3 Responses to Vi Kapler passes from this Earth, age 88.

  1. Dave Griggs says:

    Most of what I know about Vi I heard from someone else, he was not one to toot his own horn.
    I am privileged to have a distributer hold down clamp and a fat harmonic balancer washer on my engine that were gifts from Vi. I will remember him waving his long arm out of the cockpit of his Piet.
    I imagine you will remember him when truing heads with his Corvair tool.

    EAA Chapter 100 will miss him.

  2. Harold Bickford says:

    Vi Kapler will, of course, be missed. The few times we talked at Brodhead are great memories. Like so many of his generation humility and honesty always shone through. He knew and lived the Pietenpol experience with BHP; as good as it gets. I feel fortunate to be able to participate.

  3. Oscar Zuniga says:

    Here is something that I posted to the Piet list after I got the news:
    It is indeed sobering news. As Ray mentioned, I am glad to have been able to continue some of what Vi has done for the Piet community, but it’s just a small part of who he is and what he has meant to so many, for so long.

    It was not that long ago that I spoke with him on the phone on a Saturday morning (it was afternoon, where he is), and discussed taking over the manufacture and sale of tail hinge parts for Air Campers. Little did I know what I would get from him a couple of weeks later, well packed in a recycled moving box. I expected to get a shoebox sized package with some leftover casting blanks and maybe a jig or two because he said he had some castings that he had rejected but that would be good for me to practice on. I was wrong. In the box were many hand-made (and well worn) tools and jigs that he used to make the hinges over the years, and each of them had an index card taped to it with handwritten notes on how he used each item and in what sequence. He included samples of the recommended hinge pins, AN screws, and representative parts in process. All with hand-written notes on index cards. He included a cutoff saw that he used to face off the hinge tabs, a machinist’s vise that he used to clamp the hinge halves for drilling, and a wheel to mount adhesive-backed emery material to true up the bottom and sides.
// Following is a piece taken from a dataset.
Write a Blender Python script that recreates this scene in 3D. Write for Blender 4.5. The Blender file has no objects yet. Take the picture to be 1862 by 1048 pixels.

I have kept all of the handwritten notes, parts, and everything else. It all means something to me.

    When I discussed a price for acquiring the rights and the “tooling”, Vi went quiet on the phone for more than just a few seconds and I thought maybe he was conferring with a family member about it or something, but he was thinking. I expected some lawyer talk and a discussion of liability, forms, and negotiations. I was wrong.

    “Well, I guess I would let you have it all for $100. Or maybe less.” He spent more than that on what he sent me on the box plus the cost of shipping it to me.

    When he said that it was my turn to fall silent on my end. I was flabbergasted. Then we discussed why he had stopped making the parts and why he was glad that someone would be taking over the production of the parts. That has been my only personal contact with Vi Kapler, but it was enough. He has lived his life the way I want to live the rest of mine, and for the same reasons.